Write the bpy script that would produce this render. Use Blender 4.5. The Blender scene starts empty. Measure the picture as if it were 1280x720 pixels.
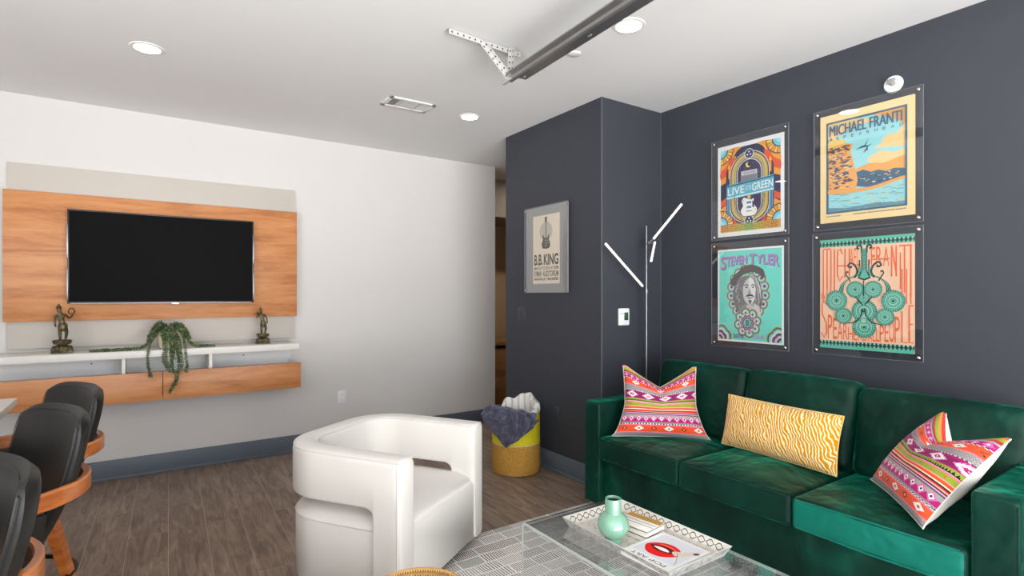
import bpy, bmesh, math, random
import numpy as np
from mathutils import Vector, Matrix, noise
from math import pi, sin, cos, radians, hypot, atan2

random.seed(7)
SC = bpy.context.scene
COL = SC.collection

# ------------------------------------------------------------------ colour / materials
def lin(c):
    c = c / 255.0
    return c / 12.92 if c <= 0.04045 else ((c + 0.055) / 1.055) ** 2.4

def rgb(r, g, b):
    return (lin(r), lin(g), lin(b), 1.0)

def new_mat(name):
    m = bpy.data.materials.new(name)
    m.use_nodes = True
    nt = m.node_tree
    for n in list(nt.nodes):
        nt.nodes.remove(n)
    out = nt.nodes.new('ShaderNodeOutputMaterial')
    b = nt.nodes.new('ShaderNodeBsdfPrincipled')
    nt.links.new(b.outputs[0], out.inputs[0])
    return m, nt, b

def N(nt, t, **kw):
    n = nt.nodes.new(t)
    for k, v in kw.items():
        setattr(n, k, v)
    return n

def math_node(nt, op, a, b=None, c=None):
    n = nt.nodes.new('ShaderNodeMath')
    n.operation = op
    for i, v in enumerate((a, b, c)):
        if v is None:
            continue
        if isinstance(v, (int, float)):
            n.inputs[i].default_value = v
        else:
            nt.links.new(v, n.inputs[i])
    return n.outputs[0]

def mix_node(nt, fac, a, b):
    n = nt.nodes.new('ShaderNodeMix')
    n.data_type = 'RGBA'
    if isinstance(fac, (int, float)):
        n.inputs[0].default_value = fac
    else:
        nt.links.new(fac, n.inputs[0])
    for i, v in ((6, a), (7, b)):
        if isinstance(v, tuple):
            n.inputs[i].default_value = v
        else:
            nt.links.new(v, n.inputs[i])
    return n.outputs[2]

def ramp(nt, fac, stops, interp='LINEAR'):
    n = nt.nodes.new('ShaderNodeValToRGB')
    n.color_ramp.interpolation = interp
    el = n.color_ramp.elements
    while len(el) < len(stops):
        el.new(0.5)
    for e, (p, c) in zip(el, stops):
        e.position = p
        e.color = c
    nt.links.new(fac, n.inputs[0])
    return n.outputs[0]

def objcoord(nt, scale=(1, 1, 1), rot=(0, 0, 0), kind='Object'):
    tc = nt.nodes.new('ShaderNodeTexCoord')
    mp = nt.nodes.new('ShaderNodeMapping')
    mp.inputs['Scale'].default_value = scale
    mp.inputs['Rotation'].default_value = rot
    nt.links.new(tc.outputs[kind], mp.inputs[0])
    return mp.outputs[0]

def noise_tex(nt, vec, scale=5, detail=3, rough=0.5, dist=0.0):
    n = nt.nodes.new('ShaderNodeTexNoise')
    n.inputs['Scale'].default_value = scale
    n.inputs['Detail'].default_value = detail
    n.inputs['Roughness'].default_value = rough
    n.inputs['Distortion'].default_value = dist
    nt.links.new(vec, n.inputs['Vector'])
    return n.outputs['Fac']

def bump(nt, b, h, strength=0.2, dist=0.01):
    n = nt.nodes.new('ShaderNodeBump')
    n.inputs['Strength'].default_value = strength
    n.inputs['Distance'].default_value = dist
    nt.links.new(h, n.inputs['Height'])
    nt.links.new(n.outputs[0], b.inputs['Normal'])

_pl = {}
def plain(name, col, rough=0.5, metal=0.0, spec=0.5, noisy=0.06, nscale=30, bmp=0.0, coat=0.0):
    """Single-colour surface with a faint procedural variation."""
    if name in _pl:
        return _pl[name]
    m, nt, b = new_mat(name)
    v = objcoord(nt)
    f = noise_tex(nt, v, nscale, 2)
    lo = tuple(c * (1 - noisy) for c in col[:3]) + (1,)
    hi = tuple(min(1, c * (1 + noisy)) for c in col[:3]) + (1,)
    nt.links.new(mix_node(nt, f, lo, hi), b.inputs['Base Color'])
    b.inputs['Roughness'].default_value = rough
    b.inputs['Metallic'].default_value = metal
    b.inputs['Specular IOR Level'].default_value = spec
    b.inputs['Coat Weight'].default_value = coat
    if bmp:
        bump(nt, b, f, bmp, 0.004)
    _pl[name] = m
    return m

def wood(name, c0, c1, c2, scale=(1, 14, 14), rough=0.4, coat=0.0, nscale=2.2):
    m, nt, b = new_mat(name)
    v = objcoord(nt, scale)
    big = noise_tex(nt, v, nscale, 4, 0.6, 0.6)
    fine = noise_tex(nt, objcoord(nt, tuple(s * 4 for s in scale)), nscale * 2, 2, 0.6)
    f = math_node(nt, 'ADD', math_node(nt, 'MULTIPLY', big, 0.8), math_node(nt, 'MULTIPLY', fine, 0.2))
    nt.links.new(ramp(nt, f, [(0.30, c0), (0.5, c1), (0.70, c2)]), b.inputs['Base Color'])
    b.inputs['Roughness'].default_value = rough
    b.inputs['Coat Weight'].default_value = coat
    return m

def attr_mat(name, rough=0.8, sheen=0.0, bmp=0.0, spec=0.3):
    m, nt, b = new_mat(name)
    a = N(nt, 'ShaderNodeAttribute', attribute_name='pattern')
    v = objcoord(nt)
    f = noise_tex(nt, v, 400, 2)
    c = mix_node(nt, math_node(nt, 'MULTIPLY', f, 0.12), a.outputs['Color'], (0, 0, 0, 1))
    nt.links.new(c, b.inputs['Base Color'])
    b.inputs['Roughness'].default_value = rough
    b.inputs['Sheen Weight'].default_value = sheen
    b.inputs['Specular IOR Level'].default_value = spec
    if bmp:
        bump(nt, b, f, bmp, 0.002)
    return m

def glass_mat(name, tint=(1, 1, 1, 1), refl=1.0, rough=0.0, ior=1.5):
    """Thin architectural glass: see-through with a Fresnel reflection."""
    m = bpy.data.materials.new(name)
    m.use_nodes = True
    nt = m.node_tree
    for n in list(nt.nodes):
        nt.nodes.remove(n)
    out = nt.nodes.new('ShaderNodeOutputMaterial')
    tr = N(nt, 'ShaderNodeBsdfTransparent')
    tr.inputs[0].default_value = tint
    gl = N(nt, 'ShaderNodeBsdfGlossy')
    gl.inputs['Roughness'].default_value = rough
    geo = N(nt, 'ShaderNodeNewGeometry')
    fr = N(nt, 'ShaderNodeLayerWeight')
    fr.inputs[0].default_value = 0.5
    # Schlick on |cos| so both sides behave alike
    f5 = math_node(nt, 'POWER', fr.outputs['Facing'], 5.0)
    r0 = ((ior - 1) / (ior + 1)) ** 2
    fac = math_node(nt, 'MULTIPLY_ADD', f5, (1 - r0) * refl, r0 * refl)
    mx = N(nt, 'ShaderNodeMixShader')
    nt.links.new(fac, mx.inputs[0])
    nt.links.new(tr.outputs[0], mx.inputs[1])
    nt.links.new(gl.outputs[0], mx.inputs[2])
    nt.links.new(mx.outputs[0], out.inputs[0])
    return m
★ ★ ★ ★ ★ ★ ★
» **Set problem**
Print the data above verbatim from the first line through the line holding "return (lin(r), lin(g), lin(b), 1.0)", leaving every picture out.

» **Full solution**
Write the bpy script that would produce this render. Use Blender 4.5. The Blender scene starts empty. Measure the picture as if it were 1280x720 pixels.
import bpy, bmesh, math, random
import numpy as np
from mathutils import Vector, Matrix, noise
from math import pi, sin, cos, radians, hypot, atan2

random.seed(7)
SC = bpy.context.scene
COL = SC.collection

# ------------------------------------------------------------------ colour / materials
def lin(c):
    c = c / 255.0
    return c / 12.92 if c <= 0.04045 else ((c + 0.055) / 1.055) ** 2.4

def rgb(r, g, b):
    return (lin(r), lin(g), lin(b), 1.0)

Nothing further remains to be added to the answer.